Newark Library Patrons Offended by Kara Walker’s Controversial Artwork

An artwork by Kara Walker on loan from a private collection to the Newark Public Library has shocked some library employees and was, from late November until today, hidden from view under a cloth.

The work in question graphically demonstrates some of the horrors of black life in the South, including lynchings and a burning cross. In the foreground at lower right, a white man holds a black woman’s head to his crotch. It is on loan to the library from Scott London, a New York-based art collector.

The drawing has offended some library employees, especially African-Americans.

“I didn’t notice it at first,” Kendell Willis, a library services employee, told the Star-Ledger. “Then I looked up and was blown away.”
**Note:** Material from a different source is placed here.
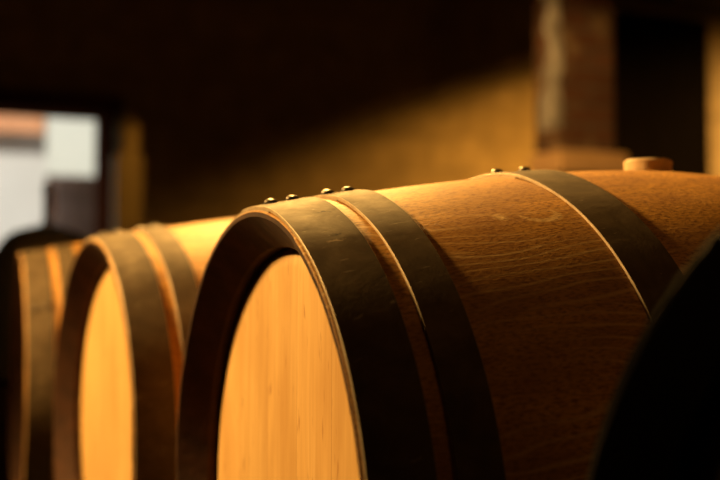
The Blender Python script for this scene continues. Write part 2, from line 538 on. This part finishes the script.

Sandra West, a library associate, called Walker’s work disgusting in an e-mail to library director Wilma Grey. “It can go back where it came from,” West said, also speaking to the Star-Ledger. “I really don’t like to see my people like this. We need to see something uplifting and not demeaning.”
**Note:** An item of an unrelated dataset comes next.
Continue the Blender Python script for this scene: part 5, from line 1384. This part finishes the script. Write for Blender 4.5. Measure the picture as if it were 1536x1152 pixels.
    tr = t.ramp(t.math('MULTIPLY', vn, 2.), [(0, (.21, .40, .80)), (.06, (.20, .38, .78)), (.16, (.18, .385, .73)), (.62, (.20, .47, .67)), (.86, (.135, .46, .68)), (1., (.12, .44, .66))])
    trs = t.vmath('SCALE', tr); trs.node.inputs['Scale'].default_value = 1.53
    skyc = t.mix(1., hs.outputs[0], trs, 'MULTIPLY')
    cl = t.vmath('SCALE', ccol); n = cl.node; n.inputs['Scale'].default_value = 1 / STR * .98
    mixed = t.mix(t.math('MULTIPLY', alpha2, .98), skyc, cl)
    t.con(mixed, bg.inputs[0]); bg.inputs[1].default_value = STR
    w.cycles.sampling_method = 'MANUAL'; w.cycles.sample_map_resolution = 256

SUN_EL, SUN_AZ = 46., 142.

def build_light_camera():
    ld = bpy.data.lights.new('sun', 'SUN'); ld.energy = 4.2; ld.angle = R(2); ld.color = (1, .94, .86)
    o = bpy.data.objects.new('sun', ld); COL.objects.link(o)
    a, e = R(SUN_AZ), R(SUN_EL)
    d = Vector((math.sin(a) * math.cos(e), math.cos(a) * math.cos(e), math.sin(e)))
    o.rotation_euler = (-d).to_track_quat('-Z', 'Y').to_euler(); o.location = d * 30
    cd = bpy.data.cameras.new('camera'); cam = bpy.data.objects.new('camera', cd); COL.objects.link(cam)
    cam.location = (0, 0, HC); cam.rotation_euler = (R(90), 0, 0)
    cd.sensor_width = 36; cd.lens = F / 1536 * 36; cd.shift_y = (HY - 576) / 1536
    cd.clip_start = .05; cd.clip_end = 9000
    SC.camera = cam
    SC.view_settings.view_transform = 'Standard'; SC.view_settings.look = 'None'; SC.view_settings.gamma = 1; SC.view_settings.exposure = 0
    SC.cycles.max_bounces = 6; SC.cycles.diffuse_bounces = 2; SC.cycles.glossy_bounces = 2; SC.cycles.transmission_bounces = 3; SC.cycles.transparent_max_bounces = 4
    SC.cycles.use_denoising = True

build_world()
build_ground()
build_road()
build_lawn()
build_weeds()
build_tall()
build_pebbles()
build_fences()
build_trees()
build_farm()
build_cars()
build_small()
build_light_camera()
The 6-by-9½-foot graphite and pastel on paper is titled The moral arc of history ideally bends towards justice but just as soon as not curves back around toward barbarism, sadism, and unrestrained chaos (2010).

Via her gallery, New York’s Sikkema Jenkins & Co., Walker told A.i.A., “The promise of any artwork is that it can hold us—viewer and maker—in a conflicted or contestable space, without real world injury or loss.”

Walker further said, “The work is not about slavery so much as it conjures horrors of reconstruction and 20th-century Jim Crow-ism and the Tea Party. I wanted to make a point about the way these images arose for many when Barack Obama (pictured at a little lectern on the mid-left) gave his national speech on race. And the many times he invokes his or his wife’s heritage to make an ideological point about American patriotism, which in some way grants permission to the ghosts of racist terrorism to be reimagined—here with KKK hooded figures, lynched bodies and sexual violence—and these should be horrible to behold, and should feel both familiar and uncomfortable.”

This is not the first time black viewers have expressed disapproval of Walker’s imagery. In 1997, artist Betye Saar led a campaign against Walker’s work, sending letters to people in the art world, asking, “Are African-Americans being betrayed under the guise of art?”